» Problem details
Check every line below for the word "More" and copy the ones that have it.

» Data lines
* * *

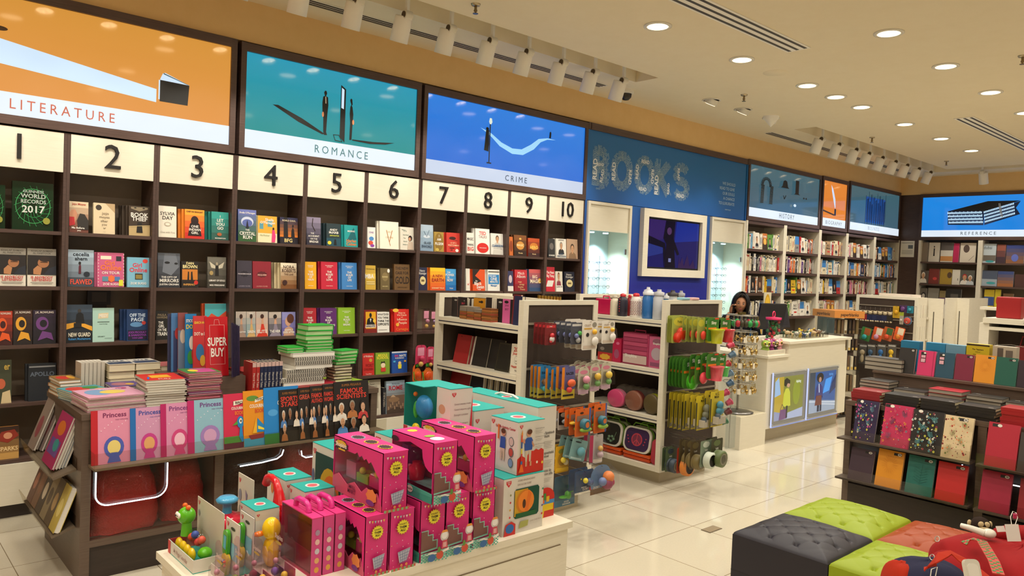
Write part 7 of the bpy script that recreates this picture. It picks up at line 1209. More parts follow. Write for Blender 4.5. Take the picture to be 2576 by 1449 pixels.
shopbox(1.935,2.05,2.33,2.70,.7415,.968,0,'pink shop playset box stacked on the right of bottom row')
LOGO=lambda x,y,s,a=1:[('p',[(x-s,y+s*.8*a),(x+s,y+s*.8*a),(x+s,y),(x,y-s*1.1*a),(x-s,y)],'#c82030'),('t','PLAY',x,y+.45*s*a,.38*s*a,GW,1.4*s),('t','GO',x,y-.1*s*a,.38*s*a,GW,1.1*s)]
def pgbox(x0,x1,y0,y1,z0,z1,label,left,front,toptxt=True):
 W_=x1-x0;D_=y1-y0;H_=z1-z0;b=MB().box(0,W_,0,D_,0,H_-.003,'#d6d0c6').box(-.0005,W_+.0005,-.0005,D_+.0005,H_-.003,H_,'#1ca098')
 b.art(Pfront(0,0,0),W_,H_,LOGO(.12,.90,.06,W_/H_)+front);b.art(Pleft(0,D_,0),D_,H_,LOGO(.08,.90,.06*W_/D_+.01,D_/H_)+left)
 if toptxt:b.art(Ptop(0,0,H_),W_,D_,[('e',.5,.5,.22,.22*W_/D_,'#e0d8d0'),('e',.5,.5,.16,.15*W_/D_,'#d05a64')])
 o=b.obj('toy_box');o.location=(x0,y0,z0);return tag(o,label,'toy box','white and teal toy boxes')
kid=[('p',[(.30,.22),(.36,.22),(.38,.42),(.42,.42),(.44,.22),(.50,.22),(.52,.45),(.28,.45)],'#c8b8a0'),('p',[(.26,.44),(.54,.44),(.56,.62),(.50,.68),(.32,.68),(.24,.62)],'#2a50a0'),('p',[(.52,.62),(.62,.52),(.60,.48),(.52,.55)],'#c89070'),('p',[(.26,.66),(.12,.66),(.12,.62),(.26,.58)],'#c89070'),('e',.40,.76,.09,.06,'#c89070'),('e',.42,.79,.095,.05,'#5a3420'),('r',.28,.14,.07,.09,'#c89070'),('r',.45,.14,.07,.09,'#c89070')]
pole=[('r',.10,.62,.05,.13,'#d84a20'),('p',[(.09,.75),(.16,.75),(.14,.86)],'#e0903a'),('r',.10,.50,.05,.12,'#2a4a90'),('r',.10,.40,.05,.10,'#d8c03a'),('r',.10,.26,.05,.14,'#c83428'),('r',.09,.2,.07,.06,'#3a68a0'),('p',[(.10,.2),(.15,.2),(.22,.05),(.03,.05)],'#e06a20')]
lines=lambda x,y,n:[('r',x,y-.018*i,.28-.03*(i%3),.006,'#a09a94')for i in range(n)]
pgbox(2.225,2.385,2.385,2.565,.752,.985,'white giraffe activity box with a boy in blue, stacked on cube box',[('t','Giraffe Activity Center',.55,.84,.045,'#b83040',.74),('e',.78,.60,.09,.09,'#5a6a72'),('e',.78,.60,.075,.075,'#c8b8b0'),('e',.78,.40,.09,.09,'#5a6a72'),('e',.78,.40,.075,.075,'#b84a40'),('e',.78,.20,.09,.09,'#5a6a72'),('e',.78,.20,.075,.075,'#7a9ac0'),('p',[(.40,.22),(.46,.22),(.47,.42),(.5,.22),(.56,.22),(.56,.45),(.40,.45)],'#c8b8a0'),('p',[(.38,.44),(.58,.44),(.58,.66),(.40,.66)],'#2a50a0'),('e',.50,.74,.08,.06,'#c89070'),('e',.50,.77,.085,.05,'#5a3420'),('r',.30,.6,.05,.28,'#d86a20')],[('p',[(0,0),(1,0),(1,.40),(.9,.44),(.8,.41),(.7,.44),(.6,.41),(.5,.42),(.3,.3),(.15,.36),(0,.30)],'#c82c20')]+kid+pole+[('t','Giraffe Spielhouse',.78,.84,.022,'#8a8480',.4),('t','Activiteitencentrum',.78,.68,.02,'#8a8480',.4),('t','Centro De Actividades',.78,.54,.02,'#8a8480',.4)]+lines(.6,.8,4)+lines(.6,.64,3)+lines(.6,.5,3)+[('s',.68,.2,.04,.03,4,'#e8e0d0'),('s',.88,.18,.04,.03,5,'#e0c83a')])
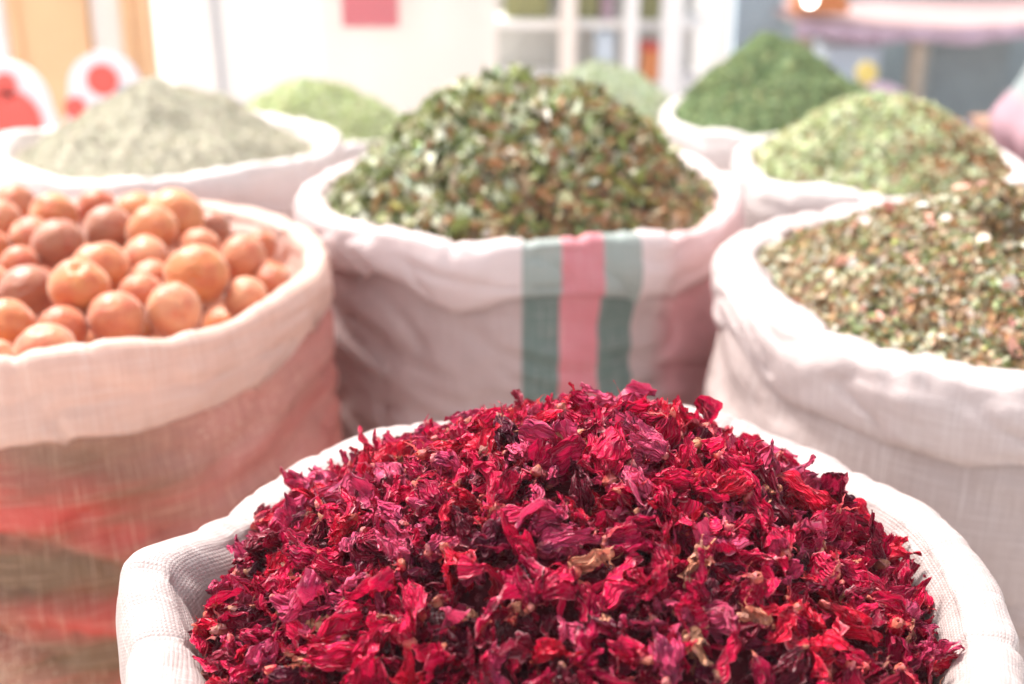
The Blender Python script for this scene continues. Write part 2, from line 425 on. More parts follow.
def heap(name, label, c, z0, R, h, p, seed, n, size, palette, core_col, mtl, off=(0, 0), rough=.006, tilt=.5, lift=.004, aspect=(.35, .75), extras=(), dent=None, cat='heap', zones=None):
    g = np.random.default_rng(seed)
    CV, CF = heap_core(R, h, p, seed, off, rough, dent)
    Vs, Fs, Cs = [CV], [CF], [np.tile(np.array([[*core_col, 1]]), (len(CV), 1))]
    base = len(CV)
    sets = [(n, size, palette, aspect, lift)] + list(extras)
    for (nn, sz, pal, asp, lf) in sets:
        T, TF = flake_template(bend=.5, cup=.6)
        r = R * 1.03 * np.sqrt(g.uniform(0, 1, nn)); t = g.uniform(0, 2 * PI, nn)
        x, y = r * np.cos(t), r * np.sin(t)
        H = lambda a, b_: np.array([heap_height(u, v, R, h, p, seed, off, rough, dent) for u, v in zip(a, b_)])
        z = H(x, y); e = .004
        nrm = np.stack([-(H(x + e, y) - z) / e, -(H(x, y + e) - z) / e, np.ones(nn)], -1)
        M = rot_mats(nn, tilt, nrm, g)
        ln = sz * g.uniform(.55, 1.35, nn) ; wd = ln * g.uniform(asp[0], asp[1], nn)
        TT = np.tile(T[None], (nn, 1, 1)).copy()
        bendv = g.normal(0, .8, nn)
        TT[:, :, 2] = TT[:, :, 2] * bendv[:, None]
        TT[:, :, 1] += .25 * g.normal(0, 1, nn)[:, None] * (T[None, :, 0] ** 2)
        TT *= np.stack([ln, wd, ln], -1)[:, None, :]
        W = np.einsum('nij,nvj->nvi', M, TT)
        W += np.stack([x, y, z + g.uniform(-.3, 1, nn) * lf], -1)[:, None, :]
        cols = np.array([q[1] for q in pal]); wts = np.array([q[0] for q in pal], float); wts /= wts.sum()
        idx = g.choice(len(pal), nn, p=wts)
        if zones is not None:
            # one end of the heap is browner than the other (a different batch poured on)
            zf = zones(x / R, y / R, g)
            alt = g.choice(len(pal), nn, p=np.array([q[2] for q in pal], float) / sum(q[2] for q in pal))
            idx = np.where(g.uniform(0, 1, nn) < zf, alt, idx)
        cc = cols[idx] * g.uniform(.75, 1.25, (nn, 1)) * (1 + g.normal(0, .05, (nn, 3)))
        cc = np.clip(cc, 0.004, .92)
        C4 = np.concatenate([cc, np.ones((nn, 1))], 1)
        Vs.append(W.reshape(-1, 3)); Cs.append(np.repeat(C4, len(T), 0))
        Fs.append((TF[None] + (base + np.arange(nn) * len(T))[:, None, None]).reshape(-1, 4)); base += nn * len(T)
    me = quad_mesh(name, np.concatenate(Vs), np.concatenate(Fs), vcol=np.concatenate(Cs))
    o = link(name, me, mtl, None, (c[0], c[1], z0))
    return set_props(o, label, cat, None, 'stuff')

# ------------------------------------------------------------------ dried hibiscus calyx shapes
def calyx(seed, nsep=5, whole=True, length=.034, openv=.3, curl=.4, crumple=1.0, squash=.55, bracts=True):
    """Five ribbed fleshy sepals joined in a cup, shrivelled. Returns V, F, rib, tip."""
    r = random.Random(seed)
    NA, NL = 17, 22
    V, F, RB, TP, VN = [], [], [], [], []
    cup = .0075 * r.uniform(.8, 1.25)
    for s in range(nsep):
        a0 = 2 * PI * s / 5 + r.uniform(-.15, .15)
        ln = length * r.uniform(.75, 1.15)
        cl = curl * r.uniform(-.6, 1.5); op = openv + r.uniform(-.35, .45)
        tw = r.uniform(-1.1, 1.1)
        wmax = r.uniform(.75, 1.1)
        phase = r.uniform(0, 6); nrib = r.choice((2, 2.5, 3))
        ragged = r.uniform(0, 1) < .35; cut = r.uniform(.62, .95) if ragged else 1.0
        b0 = len(V)
        # centre line in (radial, z)
        rad, z, ang = .0015, 0.0, R_(20)
        line = []
        for k in range(NL):
            v = k / (NL - 1)
            line.append((rad, z, ang))
            step = ln * cut / (NL - 1)
            if v < .22: ang = R_(20) + v / .22 * R_(60)
            else: ang += (cl * 2.6 - (op - .3) * 1.6) / (NL - 1) * (0.4 + 1.6 * v)
            rad += math.cos(ang) * step; z += math.sin(ang) * step
        for k in range(NL):
            v = k / (NL - 1); rad, z, ang = line[k]
            circ = 2 * PI * max(rad, .0015) / 5
            lobe = (.0145 * wmax) * (1 - max(0, (v * cut - .36) / .64) ** 1.7) + .0010
            wid = min(circ * 1.08 + .001, lobe) if v < .35 else lobe
            if ragged and v > .8: wid *= 1 + .3 * r.uniform(-1, 1)
            for a in range(NA):
                u = a / (NA - 1) * 2 - 1
                twa = tw * max(0, v - .3) * 1.4
                off = u * wid / 2
                # ribs and in-rolling edges
                rb = 1 - 2 * abs(math.sin(u * PI * nrib * .75 + phase * .15)) ** .7
                bulge = .0013 * rb * (.25 + min(v, .8)) + .0035 * (u * u) * math.sin(v * 3.0 + phase) * min(1, v * 2)
                # local frame: tangent-across (ct), normal (radial-ish)
                ct = (-math.sin(a0), math.cos(a0), 0)
                nr = (math.cos(a0) * math.sin(ang), math.sin(a0) * math.sin(ang), -math.cos(ang))
                ox = off * math.cos(twa); on = off * math.sin(twa) + bulge
                arc = -(off ** 2) / (2 * max(rad, .004)) * (1 if v < .5 else max(0, 1 - (v - .5) * 2)) * .8
                px = math.cos(a0) * (rad + arc) + ct[0] * ox + nr[0] * on
                py = math.sin(a0) * (rad + arc) + ct[1] * ox + nr[1] * on
                pz = z + nr[2] * on
                V.append([px, py, pz])
                edge = max(0, abs(u) - .78) / .22
                RB.append(max(max(0, rb) ** 1.5 * (.5 + .5 * min(1, v * 2.5)), edge))
                TP.append(0.0); VN.append(u * nrib * (1.0 if v < .9 else .9) + phase + .25 * math.sin(v * 5 + phase))
        for k in range(NL - 1):
            for a in range(NA - 1):
                q = b0 + k * NA + a; F.append((q, q + 1, q + NA + 1, q + NA))
    if bracts:
        for s in range(r.randint(3, 6)):
            a0 = r.uniform(0, 2 * PI); ln = r.uniform(.007, .014); b0 = len(V); bow = r.uniform(-.9, 1.4); w = r.uniform(.0007, .0013)
            rad, z, ang = .002, 0.0, R_(-10)
            for k in range(7):
                v = k / 6; ww = w * (1 - .85 * v)
                for u in (-1, 1):
                    V.append([math.cos(a0) * rad - math.sin(a0) * ww * u, math.sin(a0) * rad + math.cos(a0) * ww * u, z]); RB.append(.25 + .5 * v); TP.append(.4); VN.append(0)
                ang += bow * .45; rad += math.cos(ang) * ln / 6; z += math.sin(ang) * ln / 6
            for k in range(6):
                q = b0 + 2 * k; F.append((q, q + 1, q + 3, q + 2))
        # receptacle: the pale knob at the stalk end
        b0 = len(V); nn = 10
        for k, (rr, zz) in enumerate(((.0006, -.0032), (.0019, -.003), (.0026, -.0012), (.003, .0005), (.0022, .002))):
            for a in range(nn):
                t = 2 * PI * a / nn; V.append([rr * math.cos(t), rr * math.sin(t), zz]); RB.append(.5); TP.append(.75 if k < 3 else .3); VN.append(0)
        for k in range(4):
            for a in range(nn):
                F.append((b0 + k * nn + a, b0 + k * nn + (a + 1) % nn, b0 + (k + 1) * nn + (a + 1) % nn, b0 + (k + 1) * nn + a))
    V = np.array(V)
    # shrivel: two octaves of noise, then flatten and bend the whole thing
    so = Vector((seed * 1.37, seed * .71, seed * 2.3))
    for i in range(len(V)):
        p = Vector(V[i])
        hgt = min(1, max(0, p.z / .012))
        d1 = noise.noise_vector(p * 95 + so) * .0042 * crumple * (.35 + .65 * hgt)
        d2 = noise.noise_vector(p * 230 + so) * .0021 * crumple
        d3 = noise.noise_vector(p * 520 + so) * .0006 * crumple
        V[i] += np.array(d1 + d2 + d3)
    V[:, 0] *= squash
    ben = r.uniform(-14, 14)
    V[:, 0] += ben * V[:, 2] ** 2
    V[:, 2] -= V[:, 2].mean(); V[:, :2] -= V[:, :2].mean(0)
    return V, np.array(F), np.array(RB), np.array(TP), np.array(VN)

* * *

» Exercise response
Write part 7 of the bpy script that recreates this picture. It picks up at line 1209. More parts follow. Write for Blender 4.5. Take the picture to be 2576 by 1449 pixels.
The Blender Python script for this scene continues. Write part 2, from line 425 on. More parts follow.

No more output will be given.